Earlier this week Realcomp filed its post-trial brief in the FTC v. Realcomp matter.

You'll recall that this case relates to Realcomp's "Web Site Policy" and its "Search Function Policy". Perhaps sensing a weakness in its case, Realcomp confirmed in its brief that "[i]n April, 2007, Realcomp repealed the Search Function Policy. It also repealed the definitional requirement that ERTS listings be full-service brokerage agreements."

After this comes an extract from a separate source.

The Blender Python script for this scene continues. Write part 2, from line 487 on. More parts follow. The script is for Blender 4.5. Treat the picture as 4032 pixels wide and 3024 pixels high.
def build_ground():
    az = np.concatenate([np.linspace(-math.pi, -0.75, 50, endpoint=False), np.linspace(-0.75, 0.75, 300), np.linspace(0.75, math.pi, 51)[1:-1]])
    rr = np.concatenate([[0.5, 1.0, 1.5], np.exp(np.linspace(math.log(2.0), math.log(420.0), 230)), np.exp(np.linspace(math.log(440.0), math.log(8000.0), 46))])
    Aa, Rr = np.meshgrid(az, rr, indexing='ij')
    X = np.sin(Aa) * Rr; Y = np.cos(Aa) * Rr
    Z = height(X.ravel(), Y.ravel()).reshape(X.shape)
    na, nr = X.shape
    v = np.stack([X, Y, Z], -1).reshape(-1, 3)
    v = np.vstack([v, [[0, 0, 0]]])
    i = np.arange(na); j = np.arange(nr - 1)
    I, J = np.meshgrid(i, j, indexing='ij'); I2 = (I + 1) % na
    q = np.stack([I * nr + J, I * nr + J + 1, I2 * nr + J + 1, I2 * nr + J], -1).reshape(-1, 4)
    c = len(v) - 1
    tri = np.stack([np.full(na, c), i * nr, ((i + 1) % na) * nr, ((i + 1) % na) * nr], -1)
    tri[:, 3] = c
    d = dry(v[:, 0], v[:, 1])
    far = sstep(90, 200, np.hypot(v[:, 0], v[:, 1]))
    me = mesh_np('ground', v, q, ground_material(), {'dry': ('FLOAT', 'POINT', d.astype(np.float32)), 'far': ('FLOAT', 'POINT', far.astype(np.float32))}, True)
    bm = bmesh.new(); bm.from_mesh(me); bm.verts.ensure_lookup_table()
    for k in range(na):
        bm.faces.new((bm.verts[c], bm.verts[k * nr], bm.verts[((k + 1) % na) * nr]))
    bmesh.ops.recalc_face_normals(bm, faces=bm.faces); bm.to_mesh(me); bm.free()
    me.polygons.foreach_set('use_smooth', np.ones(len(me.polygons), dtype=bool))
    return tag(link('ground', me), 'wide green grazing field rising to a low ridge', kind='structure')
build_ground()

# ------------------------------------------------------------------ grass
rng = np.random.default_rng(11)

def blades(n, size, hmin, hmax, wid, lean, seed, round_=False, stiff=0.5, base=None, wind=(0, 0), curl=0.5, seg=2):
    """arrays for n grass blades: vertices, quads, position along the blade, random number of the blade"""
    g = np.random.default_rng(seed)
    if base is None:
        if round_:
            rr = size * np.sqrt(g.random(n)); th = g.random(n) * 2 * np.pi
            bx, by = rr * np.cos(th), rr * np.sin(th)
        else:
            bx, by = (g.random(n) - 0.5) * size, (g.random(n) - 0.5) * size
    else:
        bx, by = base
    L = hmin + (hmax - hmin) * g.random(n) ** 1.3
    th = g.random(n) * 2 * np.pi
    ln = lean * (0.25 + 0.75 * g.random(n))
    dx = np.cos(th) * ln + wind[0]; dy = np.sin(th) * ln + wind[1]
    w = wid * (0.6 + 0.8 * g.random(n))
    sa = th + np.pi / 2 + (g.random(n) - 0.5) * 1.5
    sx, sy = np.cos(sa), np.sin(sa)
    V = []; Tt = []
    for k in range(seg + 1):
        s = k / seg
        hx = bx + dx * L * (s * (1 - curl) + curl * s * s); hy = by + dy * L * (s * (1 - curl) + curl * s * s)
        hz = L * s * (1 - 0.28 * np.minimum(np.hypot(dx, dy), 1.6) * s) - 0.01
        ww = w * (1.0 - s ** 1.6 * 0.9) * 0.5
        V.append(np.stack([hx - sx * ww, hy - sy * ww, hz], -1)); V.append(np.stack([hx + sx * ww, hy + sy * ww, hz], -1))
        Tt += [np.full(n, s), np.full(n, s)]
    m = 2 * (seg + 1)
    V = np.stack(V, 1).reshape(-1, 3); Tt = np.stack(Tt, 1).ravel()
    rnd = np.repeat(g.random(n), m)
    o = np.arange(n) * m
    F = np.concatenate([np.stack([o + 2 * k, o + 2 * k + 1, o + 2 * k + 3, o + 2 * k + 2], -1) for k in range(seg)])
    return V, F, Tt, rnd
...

According to the brief, Realcomp's Web Site Policy "provides that Listing information downloaded and/or otherwise displayed pursuant to IDX (Internet Data Exchange) shall be limited to properties listed on an exclusive right to sell basis." In other words, "[t]he Web Site Policy limits the distribution of EA listings to certain Internet cites and the IDX." Realcomp can't just come out and say what this means - no EA listings on Realtor.com, among other popular sites. And how does Realcomp justify its policy? "Brokers Can Easily Obtain Exposure on Realtor.com by Dual-Listing" with another MLS. Furthermore, "Problems That EA Brokers Face in Southeast Michigan Are More Likely a Function of Their Business Model." Allow me to translate - #1, if some of you brokers want to innovate, it's going to cost you (and consumers), and, #2, you innovative brokers wouldn't have so much trouble (see #1) if you'd just knock off all the innovating. Pitiful.

In an Order entered yesterday by the ALJ, closing arguments are scheduled for September 6, 2007.